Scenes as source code
======

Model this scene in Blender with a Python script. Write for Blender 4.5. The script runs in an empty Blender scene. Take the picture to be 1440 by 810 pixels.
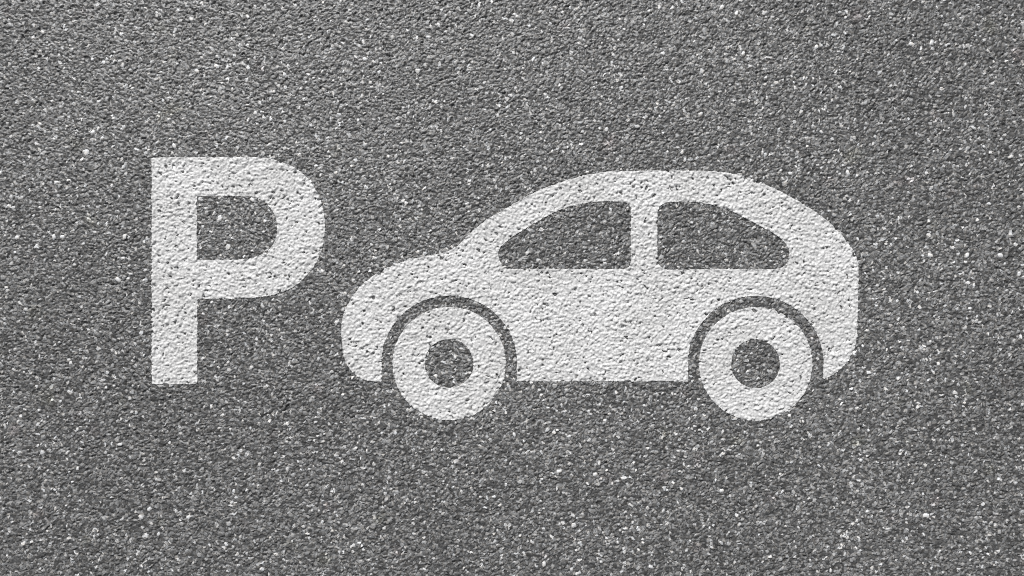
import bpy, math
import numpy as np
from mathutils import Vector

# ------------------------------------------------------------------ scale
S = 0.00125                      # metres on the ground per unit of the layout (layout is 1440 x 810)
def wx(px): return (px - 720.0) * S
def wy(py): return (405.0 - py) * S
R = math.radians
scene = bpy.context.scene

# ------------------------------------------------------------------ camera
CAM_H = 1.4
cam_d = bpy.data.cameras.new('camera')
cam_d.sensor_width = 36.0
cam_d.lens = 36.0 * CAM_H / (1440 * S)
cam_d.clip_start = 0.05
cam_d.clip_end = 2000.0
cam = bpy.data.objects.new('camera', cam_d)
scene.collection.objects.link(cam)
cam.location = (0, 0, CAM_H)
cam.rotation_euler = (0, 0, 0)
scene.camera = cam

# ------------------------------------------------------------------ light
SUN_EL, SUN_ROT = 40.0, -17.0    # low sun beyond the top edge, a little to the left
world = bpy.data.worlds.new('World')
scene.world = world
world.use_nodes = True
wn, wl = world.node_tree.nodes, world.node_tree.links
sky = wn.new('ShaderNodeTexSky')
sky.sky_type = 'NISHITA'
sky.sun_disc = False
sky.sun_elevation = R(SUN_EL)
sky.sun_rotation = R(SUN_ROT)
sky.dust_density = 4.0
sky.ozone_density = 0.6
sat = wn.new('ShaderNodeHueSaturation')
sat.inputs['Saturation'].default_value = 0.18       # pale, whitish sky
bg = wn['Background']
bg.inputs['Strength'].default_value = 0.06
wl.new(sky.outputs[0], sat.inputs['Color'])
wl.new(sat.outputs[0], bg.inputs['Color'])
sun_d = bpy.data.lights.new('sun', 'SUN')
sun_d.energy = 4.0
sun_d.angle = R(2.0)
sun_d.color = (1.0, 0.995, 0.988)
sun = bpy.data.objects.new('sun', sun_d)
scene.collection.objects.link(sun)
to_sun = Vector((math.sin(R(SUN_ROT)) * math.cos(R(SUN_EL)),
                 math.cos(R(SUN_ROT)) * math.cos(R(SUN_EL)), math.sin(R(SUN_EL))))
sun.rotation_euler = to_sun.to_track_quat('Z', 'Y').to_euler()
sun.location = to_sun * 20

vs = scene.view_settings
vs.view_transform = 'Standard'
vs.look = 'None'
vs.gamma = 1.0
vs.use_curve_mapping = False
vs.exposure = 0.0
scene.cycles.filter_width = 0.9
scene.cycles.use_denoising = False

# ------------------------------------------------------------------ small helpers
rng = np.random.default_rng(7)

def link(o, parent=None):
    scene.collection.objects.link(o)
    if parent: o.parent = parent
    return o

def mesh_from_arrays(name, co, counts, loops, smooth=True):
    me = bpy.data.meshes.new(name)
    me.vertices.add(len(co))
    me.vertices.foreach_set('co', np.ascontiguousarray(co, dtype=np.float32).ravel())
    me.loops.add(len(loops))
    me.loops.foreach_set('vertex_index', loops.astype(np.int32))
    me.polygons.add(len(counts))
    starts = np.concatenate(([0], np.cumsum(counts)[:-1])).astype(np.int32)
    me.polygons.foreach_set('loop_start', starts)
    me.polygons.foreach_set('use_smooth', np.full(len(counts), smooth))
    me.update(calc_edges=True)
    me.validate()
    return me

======

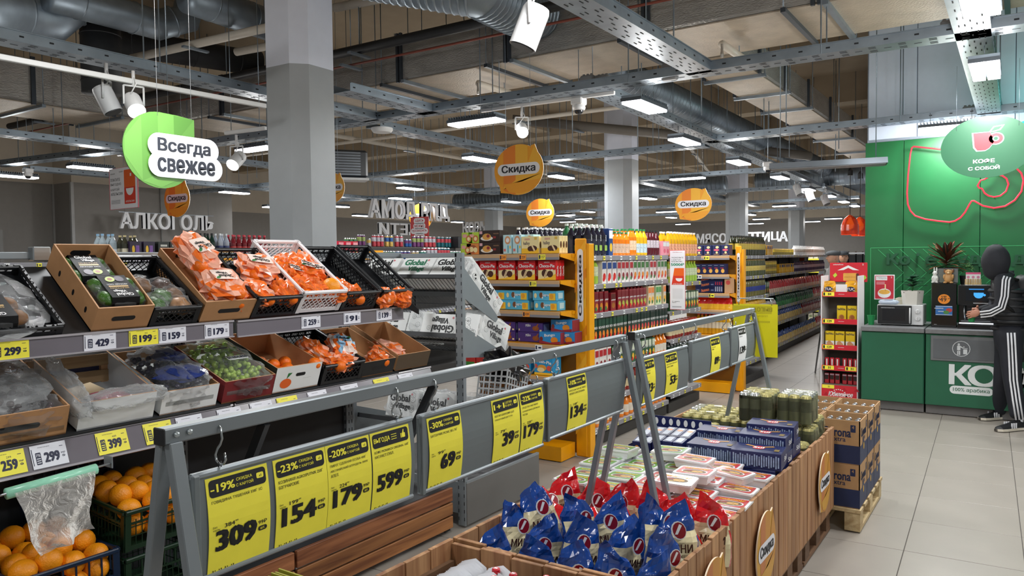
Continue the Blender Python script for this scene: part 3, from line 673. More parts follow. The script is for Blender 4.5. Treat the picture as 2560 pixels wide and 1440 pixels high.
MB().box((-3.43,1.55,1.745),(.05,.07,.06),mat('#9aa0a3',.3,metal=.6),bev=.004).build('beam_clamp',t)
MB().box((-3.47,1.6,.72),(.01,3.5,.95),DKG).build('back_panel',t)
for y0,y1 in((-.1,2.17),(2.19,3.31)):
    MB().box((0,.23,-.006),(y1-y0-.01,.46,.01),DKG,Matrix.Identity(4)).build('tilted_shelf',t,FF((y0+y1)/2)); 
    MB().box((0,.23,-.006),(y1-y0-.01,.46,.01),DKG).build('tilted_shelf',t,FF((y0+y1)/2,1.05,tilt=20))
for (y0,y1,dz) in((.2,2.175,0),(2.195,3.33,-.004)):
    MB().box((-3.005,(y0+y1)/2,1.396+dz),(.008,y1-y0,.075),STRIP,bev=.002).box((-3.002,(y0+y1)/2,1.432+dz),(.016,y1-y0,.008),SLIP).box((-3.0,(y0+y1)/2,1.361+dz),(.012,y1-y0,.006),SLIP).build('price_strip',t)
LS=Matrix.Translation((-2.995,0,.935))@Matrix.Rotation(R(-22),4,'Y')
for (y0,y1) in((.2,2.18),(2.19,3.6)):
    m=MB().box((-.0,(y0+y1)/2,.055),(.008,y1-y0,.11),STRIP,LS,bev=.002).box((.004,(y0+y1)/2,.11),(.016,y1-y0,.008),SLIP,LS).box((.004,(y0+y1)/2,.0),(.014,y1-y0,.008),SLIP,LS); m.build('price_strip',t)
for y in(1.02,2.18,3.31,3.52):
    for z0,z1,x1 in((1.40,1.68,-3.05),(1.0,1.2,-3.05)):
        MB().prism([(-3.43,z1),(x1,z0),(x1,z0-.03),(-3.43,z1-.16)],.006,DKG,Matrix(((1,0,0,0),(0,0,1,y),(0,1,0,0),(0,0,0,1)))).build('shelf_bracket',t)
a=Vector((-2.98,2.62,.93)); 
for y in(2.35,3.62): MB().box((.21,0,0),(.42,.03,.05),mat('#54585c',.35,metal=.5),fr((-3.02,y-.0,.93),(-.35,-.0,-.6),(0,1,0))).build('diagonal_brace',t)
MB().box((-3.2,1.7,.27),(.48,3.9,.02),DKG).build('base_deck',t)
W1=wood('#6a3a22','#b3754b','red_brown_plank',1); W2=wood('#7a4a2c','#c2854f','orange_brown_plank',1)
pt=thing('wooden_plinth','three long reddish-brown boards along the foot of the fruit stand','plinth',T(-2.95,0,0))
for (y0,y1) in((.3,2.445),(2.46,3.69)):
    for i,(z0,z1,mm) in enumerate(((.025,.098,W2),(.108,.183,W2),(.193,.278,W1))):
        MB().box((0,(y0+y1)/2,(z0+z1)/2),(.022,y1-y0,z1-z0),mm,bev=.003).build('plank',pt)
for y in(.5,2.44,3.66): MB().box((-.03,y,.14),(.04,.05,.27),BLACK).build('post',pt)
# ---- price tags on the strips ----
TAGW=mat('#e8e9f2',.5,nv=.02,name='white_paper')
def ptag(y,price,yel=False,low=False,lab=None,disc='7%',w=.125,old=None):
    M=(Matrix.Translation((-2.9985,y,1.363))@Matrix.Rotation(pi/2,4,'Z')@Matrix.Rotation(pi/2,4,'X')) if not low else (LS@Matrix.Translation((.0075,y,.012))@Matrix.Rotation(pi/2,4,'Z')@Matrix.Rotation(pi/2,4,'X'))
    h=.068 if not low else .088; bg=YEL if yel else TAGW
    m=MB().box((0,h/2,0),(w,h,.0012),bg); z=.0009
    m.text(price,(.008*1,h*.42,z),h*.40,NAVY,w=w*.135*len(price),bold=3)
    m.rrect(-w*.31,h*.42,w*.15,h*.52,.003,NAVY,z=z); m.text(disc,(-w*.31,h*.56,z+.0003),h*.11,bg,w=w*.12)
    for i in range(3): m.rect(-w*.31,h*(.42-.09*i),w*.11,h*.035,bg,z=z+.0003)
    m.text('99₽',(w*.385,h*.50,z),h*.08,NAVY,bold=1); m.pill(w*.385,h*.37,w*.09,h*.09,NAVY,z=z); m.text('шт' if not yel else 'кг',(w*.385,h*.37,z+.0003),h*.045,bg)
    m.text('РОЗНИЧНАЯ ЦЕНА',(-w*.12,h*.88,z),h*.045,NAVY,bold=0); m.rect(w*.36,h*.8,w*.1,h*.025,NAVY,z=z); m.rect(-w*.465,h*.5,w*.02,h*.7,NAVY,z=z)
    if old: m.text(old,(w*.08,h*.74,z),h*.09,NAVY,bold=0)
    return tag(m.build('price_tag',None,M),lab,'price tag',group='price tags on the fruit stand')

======

◆ PROMPT:
Start at the line above containing "Model this scene" and stop at the line containing "scene.camera = cam": print those lines and everything between them exactly, but not the pictures.

◆ TASK RESPONSE:
Model this scene in Blender with a Python script. Write for Blender 4.5. The script runs in an empty Blender scene. Take the picture to be 1440 by 810 pixels.
import bpy, math
import numpy as np
from mathutils import Vector

# ------------------------------------------------------------------ scale
S = 0.00125                      # metres on the ground per unit of the layout (layout is 1440 x 810)
def wx(px): return (px - 720.0) * S
def wy(py): return (405.0 - py) * S
R = math.radians
scene = bpy.context.scene

# ------------------------------------------------------------------ camera
CAM_H = 1.4
cam_d = bpy.data.cameras.new('camera')
cam_d.sensor_width = 36.0
cam_d.lens = 36.0 * CAM_H / (1440 * S)
cam_d.clip_start = 0.05
cam_d.clip_end = 2000.0
cam = bpy.data.objects.new('camera', cam_d)
scene.collection.objects.link(cam)
cam.location = (0, 0, CAM_H)
cam.rotation_euler = (0, 0, 0)
scene.camera = cam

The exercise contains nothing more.